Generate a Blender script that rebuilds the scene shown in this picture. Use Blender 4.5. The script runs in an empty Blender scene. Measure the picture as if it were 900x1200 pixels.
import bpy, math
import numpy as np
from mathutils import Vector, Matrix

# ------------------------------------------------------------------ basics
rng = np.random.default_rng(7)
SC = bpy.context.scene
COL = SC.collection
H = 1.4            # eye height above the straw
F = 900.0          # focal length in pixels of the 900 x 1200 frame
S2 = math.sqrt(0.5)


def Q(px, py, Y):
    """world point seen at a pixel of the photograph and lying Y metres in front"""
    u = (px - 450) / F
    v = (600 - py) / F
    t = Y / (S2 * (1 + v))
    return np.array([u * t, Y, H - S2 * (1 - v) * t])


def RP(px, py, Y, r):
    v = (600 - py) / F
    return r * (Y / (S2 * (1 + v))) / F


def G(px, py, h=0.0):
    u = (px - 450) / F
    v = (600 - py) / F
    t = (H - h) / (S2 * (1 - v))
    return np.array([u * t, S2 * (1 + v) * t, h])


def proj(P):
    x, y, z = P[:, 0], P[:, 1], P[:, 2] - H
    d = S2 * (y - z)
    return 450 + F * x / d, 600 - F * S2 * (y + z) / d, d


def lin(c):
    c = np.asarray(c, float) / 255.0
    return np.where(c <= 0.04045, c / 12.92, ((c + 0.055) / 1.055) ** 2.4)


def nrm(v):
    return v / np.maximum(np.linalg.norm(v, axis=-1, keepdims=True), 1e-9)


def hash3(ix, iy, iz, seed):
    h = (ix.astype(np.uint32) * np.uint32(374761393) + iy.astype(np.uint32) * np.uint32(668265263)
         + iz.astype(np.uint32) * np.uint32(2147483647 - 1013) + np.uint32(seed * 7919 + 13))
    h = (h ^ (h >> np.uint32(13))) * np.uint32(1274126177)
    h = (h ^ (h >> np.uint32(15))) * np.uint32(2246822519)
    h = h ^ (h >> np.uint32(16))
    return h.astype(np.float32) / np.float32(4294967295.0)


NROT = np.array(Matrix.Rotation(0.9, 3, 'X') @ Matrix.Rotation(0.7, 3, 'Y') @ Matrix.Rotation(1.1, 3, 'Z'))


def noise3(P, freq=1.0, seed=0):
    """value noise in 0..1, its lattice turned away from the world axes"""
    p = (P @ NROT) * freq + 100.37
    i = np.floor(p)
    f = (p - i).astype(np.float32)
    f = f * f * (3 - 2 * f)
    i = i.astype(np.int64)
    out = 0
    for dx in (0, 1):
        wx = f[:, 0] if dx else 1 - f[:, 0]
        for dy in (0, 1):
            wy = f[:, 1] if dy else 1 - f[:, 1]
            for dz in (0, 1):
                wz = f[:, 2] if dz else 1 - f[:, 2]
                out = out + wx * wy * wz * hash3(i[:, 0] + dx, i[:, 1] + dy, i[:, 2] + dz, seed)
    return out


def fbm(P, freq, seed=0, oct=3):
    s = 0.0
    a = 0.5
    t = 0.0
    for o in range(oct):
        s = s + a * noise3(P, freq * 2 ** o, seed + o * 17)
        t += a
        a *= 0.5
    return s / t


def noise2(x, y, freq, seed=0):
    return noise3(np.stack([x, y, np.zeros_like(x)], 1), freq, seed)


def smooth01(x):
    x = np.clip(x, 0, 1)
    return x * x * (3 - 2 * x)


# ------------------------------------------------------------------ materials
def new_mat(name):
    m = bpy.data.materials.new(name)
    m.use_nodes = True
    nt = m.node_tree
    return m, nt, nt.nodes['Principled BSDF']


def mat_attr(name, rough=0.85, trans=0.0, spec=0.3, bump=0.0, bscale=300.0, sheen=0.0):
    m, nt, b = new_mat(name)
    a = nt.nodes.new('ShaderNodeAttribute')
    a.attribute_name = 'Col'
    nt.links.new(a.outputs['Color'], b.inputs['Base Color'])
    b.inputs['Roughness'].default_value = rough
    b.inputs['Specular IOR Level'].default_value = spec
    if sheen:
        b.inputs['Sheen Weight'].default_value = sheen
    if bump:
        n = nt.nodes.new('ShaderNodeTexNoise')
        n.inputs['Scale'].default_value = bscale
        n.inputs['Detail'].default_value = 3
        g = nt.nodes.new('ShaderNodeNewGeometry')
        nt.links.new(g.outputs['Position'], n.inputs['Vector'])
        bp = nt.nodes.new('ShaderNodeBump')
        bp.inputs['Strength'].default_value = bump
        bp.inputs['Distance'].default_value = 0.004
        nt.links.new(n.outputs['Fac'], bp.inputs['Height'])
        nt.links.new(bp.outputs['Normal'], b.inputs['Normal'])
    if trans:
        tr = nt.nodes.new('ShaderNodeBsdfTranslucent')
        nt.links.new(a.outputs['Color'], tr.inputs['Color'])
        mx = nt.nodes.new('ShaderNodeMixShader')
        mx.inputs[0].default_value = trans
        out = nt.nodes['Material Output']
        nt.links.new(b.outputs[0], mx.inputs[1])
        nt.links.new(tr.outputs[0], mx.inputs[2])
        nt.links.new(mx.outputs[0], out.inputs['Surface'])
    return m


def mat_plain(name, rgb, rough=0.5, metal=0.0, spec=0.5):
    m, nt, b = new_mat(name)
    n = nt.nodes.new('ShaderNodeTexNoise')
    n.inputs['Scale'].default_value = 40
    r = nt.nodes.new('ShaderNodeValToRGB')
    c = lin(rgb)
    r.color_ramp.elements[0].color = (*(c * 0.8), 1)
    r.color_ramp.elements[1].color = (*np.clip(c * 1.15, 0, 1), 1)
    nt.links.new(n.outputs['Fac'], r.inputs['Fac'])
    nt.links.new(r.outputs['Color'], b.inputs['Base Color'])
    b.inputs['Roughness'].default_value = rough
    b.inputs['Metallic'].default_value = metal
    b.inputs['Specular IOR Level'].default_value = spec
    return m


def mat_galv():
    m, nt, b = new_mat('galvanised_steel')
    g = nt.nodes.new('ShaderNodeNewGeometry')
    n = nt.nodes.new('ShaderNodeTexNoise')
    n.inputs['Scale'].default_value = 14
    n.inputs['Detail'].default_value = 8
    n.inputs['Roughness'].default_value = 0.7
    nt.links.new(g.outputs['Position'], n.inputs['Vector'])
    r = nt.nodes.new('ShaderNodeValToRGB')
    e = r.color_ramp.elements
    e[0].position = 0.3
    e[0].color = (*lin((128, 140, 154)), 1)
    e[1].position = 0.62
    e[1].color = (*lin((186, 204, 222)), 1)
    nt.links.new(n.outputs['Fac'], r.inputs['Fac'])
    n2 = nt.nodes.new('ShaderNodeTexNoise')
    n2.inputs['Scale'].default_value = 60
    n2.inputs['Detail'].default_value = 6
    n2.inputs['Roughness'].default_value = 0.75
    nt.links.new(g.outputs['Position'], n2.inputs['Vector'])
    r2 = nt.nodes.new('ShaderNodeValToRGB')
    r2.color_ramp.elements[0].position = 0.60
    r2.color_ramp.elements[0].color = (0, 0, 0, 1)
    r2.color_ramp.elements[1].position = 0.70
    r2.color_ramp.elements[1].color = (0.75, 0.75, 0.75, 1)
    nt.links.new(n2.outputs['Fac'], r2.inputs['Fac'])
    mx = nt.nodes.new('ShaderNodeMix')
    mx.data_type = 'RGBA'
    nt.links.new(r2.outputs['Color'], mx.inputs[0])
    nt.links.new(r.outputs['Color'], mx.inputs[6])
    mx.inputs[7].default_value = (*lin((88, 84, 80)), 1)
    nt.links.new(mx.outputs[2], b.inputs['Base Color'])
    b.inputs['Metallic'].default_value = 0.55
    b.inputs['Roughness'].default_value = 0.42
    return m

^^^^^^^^

• **Given exercise**: Beginning at the top of the data, extract each line through the line containing "axis=-1, keepdims=True), 1e-9)" and return those lines exactly, with nothing added.

• **Reply**:
Generate a Blender script that rebuilds the scene shown in this picture. Use Blender 4.5. The script runs in an empty Blender scene. Measure the picture as if it were 900x1200 pixels.
import bpy, math
import numpy as np
from mathutils import Vector, Matrix

# ------------------------------------------------------------------ basics
rng = np.random.default_rng(7)
SC = bpy.context.scene
COL = SC.collection
H = 1.4            # eye height above the straw
F = 900.0          # focal length in pixels of the 900 x 1200 frame
S2 = math.sqrt(0.5)


def Q(px, py, Y):
    """world point seen at a pixel of the photograph and lying Y metres in front"""
    u = (px - 450) / F
    v = (600 - py) / F
    t = Y / (S2 * (1 + v))
    return np.array([u * t, Y, H - S2 * (1 - v) * t])


def RP(px, py, Y, r):
    v = (600 - py) / F
    return r * (Y / (S2 * (1 + v))) / F


def G(px, py, h=0.0):
    u = (px - 450) / F
    v = (600 - py) / F
    t = (H - h) / (S2 * (1 - v))
    return np.array([u * t, S2 * (1 + v) * t, h])


def proj(P):
    x, y, z = P[:, 0], P[:, 1], P[:, 2] - H
    d = S2 * (y - z)
    return 450 + F * x / d, 600 - F * S2 * (y + z) / d, d


def lin(c):
    c = np.asarray(c, float) / 255.0
    return np.where(c <= 0.04045, c / 12.92, ((c + 0.055) / 1.055) ** 2.4)


def nrm(v):
    return v / np.maximum(np.linalg.norm(v, axis=-1, keepdims=True), 1e-9)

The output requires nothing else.